惜春の会を開催しました

活動報告

オークラアクトシティホテル浜松にて、惜春の会を開催しました。本会は、理工学部の前身である藤原工業大学の創立記念日6月17日に合わせ、その周辺の日曜に毎年開催しています。なんと今年は、その創立記念日当日に開催することができた記念の会でした!

会の内容は、講演会と懇親会の2部構成です。講演会では、慶應義塾大学理工学部長・大学院理工学研究科委員長をなさっている伊藤公平教授がご登壇くださり、理工学部の近況と先生のご専門である量子コンピュータについて講演くださいました。

理工学部は来年80周年を迎えます。記念事業として学生主体のプロジェクトを進めている、というお話を伺いました。具体的には、次の事例が挙げられました。
・競技プログラミングの国際大会であるACM-ICPCへの出場
・医工連携の成果報告セミナーの開催
・電動車いすレースCybathlonへの挑戦
・まむし谷のスポーツ地区理想構想
この中でも、電動車いすレースへの挑戦については、理工学部職員の実験スタッフまで加わるということでした。理工学部に関わる人が分け隔てなく参画して、一人一人が輝くプロジェクトになりそうです。
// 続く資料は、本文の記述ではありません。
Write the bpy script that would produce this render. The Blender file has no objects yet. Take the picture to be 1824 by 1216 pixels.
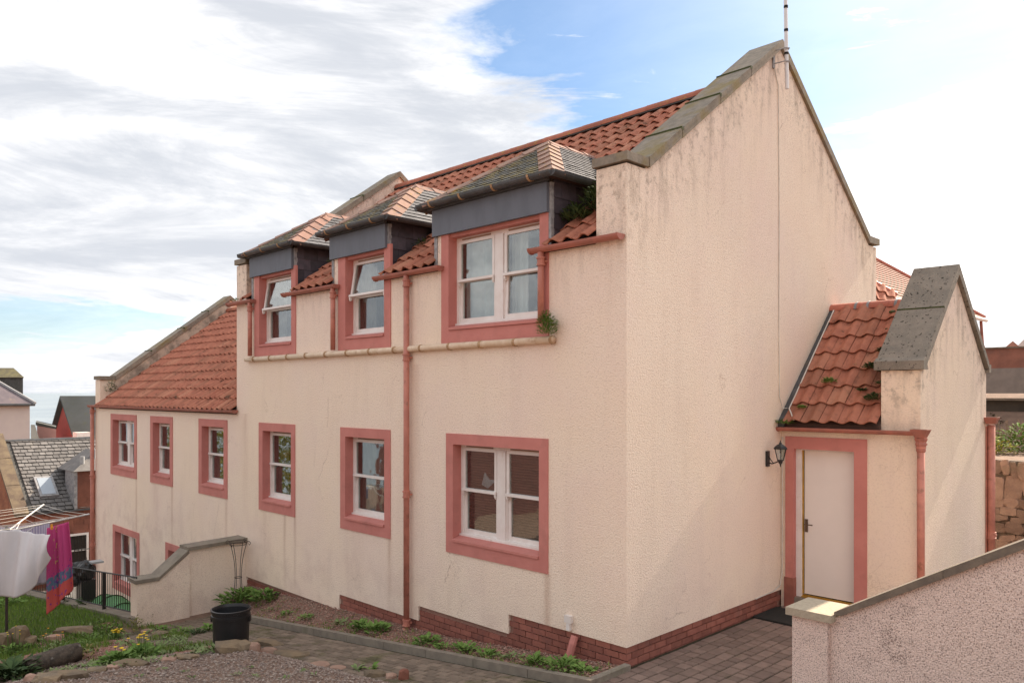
import bpy, math, random
import numpy as np
from mathutils import Vector, Matrix, noise as mnoise
random.seed(7)
RAD = math.radians
scene = bpy.context.scene
COL = scene.collection

# ------------------------------------------------------------------ camera
TH = math.atan2(1403, 1395)
CAM = Vector((5.163, -6.891, 3.0))
cam_d = bpy.data.cameras.new('camera')
cam = bpy.data.objects.new('camera', cam_d)
COL.objects.link(cam)
cam.location = CAM
cam.rotation_euler = (RAD(90), 0, TH)
cam_d.sensor_width = 36
cam_d.lens = 1395 / 1824 * 36
cam_d.shift_y = (699 - 608) / 1824
cam_d.clip_start = 0.1
cam_d.clip_end = 60000
scene.camera = cam
FWD = Vector((-math.sin(TH), math.cos(TH), 0))
RGT = Vector((math.cos(TH), math.sin(TH), 0))

def at(px, py, d):
    """world point seen at photograph pixel px, py at distance d along the view axis"""
    return CAM + (FWD + RGT * ((px - 912) / 1395) + Vector((0, 0, (699 - py) / 1395))) * d

# ------------------------------------------------------------------ sky and sun
SUN_EL, SUN_AZ = RAD(36), RAD(0.7)      # azimuth measured from +Y towards +X
SKY_STRENGTH, CLOUD = 0.10, 6.5
world = bpy.data.worlds.new('World')
scene.world = world
world.use_nodes = True
wt = world.node_tree
wt.nodes.clear()

class NT:
    def __init__(s, tree): s.t = tree
    def n(s, typ, ins=None, **props):
        nd = s.t.nodes.new(typ)
        for k, v in props.items(): setattr(nd, k, v)
        if ins:
            for k, v in ins.items(): s.set(nd.inputs[k], v)
        return nd
    def set(s, sock, v):
        if hasattr(v, 'outputs'): v = v.outputs[0]
        if isinstance(v, bpy.types.NodeSocket): s.t.links.new(v, sock)
        else: sock.default_value = v
    def m(s, op, a, b=None, c=None, clamp=False):
        nd = s.t.nodes.new('ShaderNodeMath'); nd.operation = op; nd.use_clamp = clamp
        s.set(nd.inputs[0], a)
        if b is not None: s.set(nd.inputs[1], b)
        if c is not None: s.set(nd.inputs[2], c)
        return nd.outputs[0]
    def ss(s, v, lo, hi, a=0.0, b=1.0):
        nd = s.n('ShaderNodeMapRange', interpolation_type='SMOOTHSTEP')
        s.set(nd.inputs[0], v); s.set(nd.inputs[1], lo); s.set(nd.inputs[2], hi)
        s.set(nd.inputs[3], a); s.set(nd.inputs[4], b)
        return nd.outputs[0]
    def mix(s, f, a, b, blend='MIX'):
        nd = s.n('ShaderNodeMix', data_type='RGBA', blend_type=blend)
        s.set(nd.inputs[0], f); s.set(nd.inputs[6], a); s.set(nd.inputs[7], b)
        return nd.outputs[2]
    def noise(s, vec, scale, detail=4, rough=.55, dist=0.0):
        nd = s.n('ShaderNodeTexNoise', {'Scale': scale, 'Detail': detail, 'Roughness': rough, 'Distortion': dist})
        s.set(nd.inputs['Vector'], vec)
        return nd.outputs[0]
    def xyz(s, v):
        nd = s.n('ShaderNodeSeparateXYZ'); s.set(nd.inputs[0], v); return nd.outputs
    def comb(s, x, y, z):
        nd = s.n('ShaderNodeCombineXYZ'); s.set(nd.inputs[0], x); s.set(nd.inputs[1], y); s.set(nd.inputs[2], z)
        return nd.outputs[0]

W = NT(wt)
sky = W.n('ShaderNodeTexSky', sky_type='NISHITA', sun_disc=False, sun_elevation=SUN_EL, sun_rotation=SUN_AZ,
          air_density=1.0, dust_density=0.35, ozone_density=1.2)
dirn = W.n('ShaderNodeTexCoord').outputs['Generated']
dx, dy, dz = W.xyz(dirn)
fa = W.m('ADD', W.m('MULTIPLY', dx, FWD.x), W.m('MULTIPLY', dy, FWD.y))
ra = W.m('ADD', W.m('MULTIPLY', dx, RGT.x), W.m('MULTIPLY', dy, RGT.y))
az = W.m('ARCTAN2', ra, fa)               # bearing from north-west, radians, positive clockwise
el = W.m('ARCSINE', dz)
cl = W.m('ADD', W.m('MAXIMUM', dz, 0.0), 0.10)
px_, py_ = W.m('DIVIDE', dx, cl), W.m('DIVIDE', dy, cl)
pv = W.comb(px_, py_, 0.37)
n1 = W.noise(pv, 0.55, 7, .58, .6)
n2 = W.noise(W.comb(W.m('MULTIPLY', ra, 1.6), W.m('MULTIPLY', dz, 7.0), W.m('MULTIPLY', fa, 1.6)), 1.9, 7, .62, .7)
n3 = W.noise(pv, 2.6, 6, .6, .4)
# open blue patch above the main roof
ha = W.m('DIVIDE', W.m('SUBTRACT', az, 0.26), W.m('ADD', 0.34, W.m('MULTIPLY', W.m('GREATER_THAN', az, 0.26), 0.34)))
he = W.m('DIVIDE', W.m('SUBTRACT', el, 0.42), 0.19)
hole = W.m('POWER', 2.718, W.m('MULTIPLY', W.m('ADD', W.m('MULTIPLY', ha, ha), W.m('MULTIPLY', he, he)), -1.0))
la = W.m('DIVIDE', W.m('SUBTRACT', az, -0.62), 0.28)
le = W.m('DIVIDE', W.m('SUBTRACT', el, 0.075), 0.045)
low = W.m('POWER', 2.718, W.m('MULTIPLY', W.m('ADD', W.m('MULTIPLY', la, la), W.m('MULTIPLY', le, le)), -1.0))
cov = W.m('ADD', W.m('MULTIPLY', n1, 0.9), W.m('MULTIPLY', n2, 1.15))
cov = W.m('ADD', cov, W.m('MULTIPLY', n3, 0.35))
cov = W.m('SUBTRACT', cov, W.m('MULTIPLY', hole, 0.80))
cov = W.m('SUBTRACT', cov, W.m('MULTIPLY', low, 0.52))
mask = W.ss(cov, 0.66, 0.96)
veil = W.m('MULTIPLY', W.ss(el, 0.34, 0.13, 0.22, 1.0), W.ss(az, -0.1, 0.45, 0.35, 1.0))     # thin high veil, thicker towards the horizon
sd = Vector((math.sin(SUN_AZ) * math.cos(SUN_EL), math.cos(SUN_AZ) * math.cos(SUN_EL), math.sin(SUN_EL)))
sdot = W.n('ShaderNodeVectorMath', operation='DOT_PRODUCT'); W.set(sdot.inputs[0], dirn); sdot.inputs[1].default_value = sd
glow = W.ss(sdot.outputs['Value'], 0.72, 1.0, 0.0, 1.0)
mask = W.m('MAXIMUM', mask, W.m('MULTIPLY', veil, W.ss(n3, .25, .6, .75, 1.0)))
mask = W.m('MAXIMUM', mask, W.ss(el, .16, .0, .0, .62))
wisp = W.noise(W.comb(W.m('ADD', W.m('MULTIPLY', ra, 1.5), W.m('MULTIPLY', dz, 2.0)), W.m('MULTIPLY', dz, 9.0), fa), 3.1, 7, .65, 1.2)
mask = W.m('ADD', mask, W.ss(wisp, .60, .80, 0, .8), clamp=True)
mask = W.m('ADD', mask, W.m('MULTIPLY', glow, 0.05), clamp=True)
n4 = W.noise(W.comb(W.m('MULTIPLY', ra, 1.3), W.m('MULTIPLY', dz, 4.5), fa), 2.7, 8, .68, .9)
shade = W.ss(W.m('ADD', W.m('ADD', W.m('MULTIPLY', n2, 0.45), W.m('MULTIPLY', n1, 0.30)), W.m('MULTIPLY', n4, 0.42)), 0.30, 0.72)
ccol = W.mix(shade, (0.93, 0.895, 0.855, 1), (0.335, 0.35, 0.38, 1))
ccol = W.mix(W.m('MULTIPLY', glow, 1.0), ccol, (1.08, 1.04, 1.0, 1))
ccol = W.mix(1.0, ccol, (CLOUD, CLOUD, CLOUD, 1), 'MULTIPLY')
skyc = W.mix(1.0, sky.outputs[0], (0.36, 0.435, 0.485, 1), 'MULTIPLY')
out = W.mix(mask, skyc, ccol)
bg = W.n('ShaderNodeBackground', {'Color': out, 'Strength': SKY_STRENGTH})
wo = W.n('ShaderNodeOutputWorld'); wt.links.new(bg.outputs[0], wo.inputs[0])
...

お話を聞くだけでワクワクしてきました。

量子コンピュータについては、基本的な動作原理から最先端のIBM Qネットワークの話までわかりやすくご説明いただきました。IBMは2021年までを量子コンピュータの準備期間と位置づけ、2021年からは事業が発展していく時期だと考えているそうです。また、MicrosoftはC#ならぬQ#という量子コンピュータ用言語を開発しているとのことでした。つい数年前までは実現するかどうかが論点だった量子コンピュータですが、今は何に使うかに注目が移っていることがわかりました。慶應は私学なので、海外の研究所と自由に協力してオープンイノベーションを進めていける立場にいるそうです。IBM Qネットワーク参加を足掛かりに、さらなる活躍を期待しています。

第2部の始まりは、惜春の譜の斉唱から始まりました。幹事の星野君より歌の解説があり、惜春の譜の背景には青春と戦争の狭間にいた若者の葛藤があることを学びました。理工学部創設に際して、先輩方の姿に思いをめぐらせたひと時となりました。

次に、神谷惜春の会会長よりお話があり、「遠州地区のものづくりを再興するきっかけにしていきたい」と本会への思いが述べられました。鈴木東海支部長、斉藤浜松三田会会長からもご挨拶いただき、惜春の会の名付け親である奥寺先輩の掛け声で乾杯となりました。

歓談中も、量子コンピュータについての話が多く交わされました。特に印象的だったのは、講演会では省略していた読み出し方法について、多数の質問が出たことです。講演会で量子コンピュータについてどこまで理解してもらえるか不安だった主催者としては、「むしろそこまで正確に理解してくれていたのか!」と嬉しく感じました。その他、クラウドを介した量子コンピュータと従来型コンピュータとの協調処理、ニューラルネットワークや機会学習との相性の良さについても意見交換がなされました。

会も後半になると、初参加者の自己紹介タイムが始まりました。今回は総勢41名の参加でしたが、そのうち12名が初参加でした。新しい人が来てくれるのは嬉しい限りです。その後、昨年に引き続き有徳みかさんにエレクトーンを演奏いただきました。浜松祭りのラッパへのオリジナルアレンジがかっこ良く、ノリながら楽しむことができました。

会もフィナーレに近づき、若き血の時間です。肩を組み学生時代を思い出しながら歌うと、いつものことながら盛り上がります。閉会にあたっては、田部君から次のような閉会の辞がありました。「量子コンピュータの実現で、量子の世界が日常に入り込んでくる。人類にとって、地球外生命体を発見するくらい歴史的な変化点であるように思う。」
自分たちが科学文化史の中に少しでも入り込めた気がして、高揚感を味わいながらの散会となりました。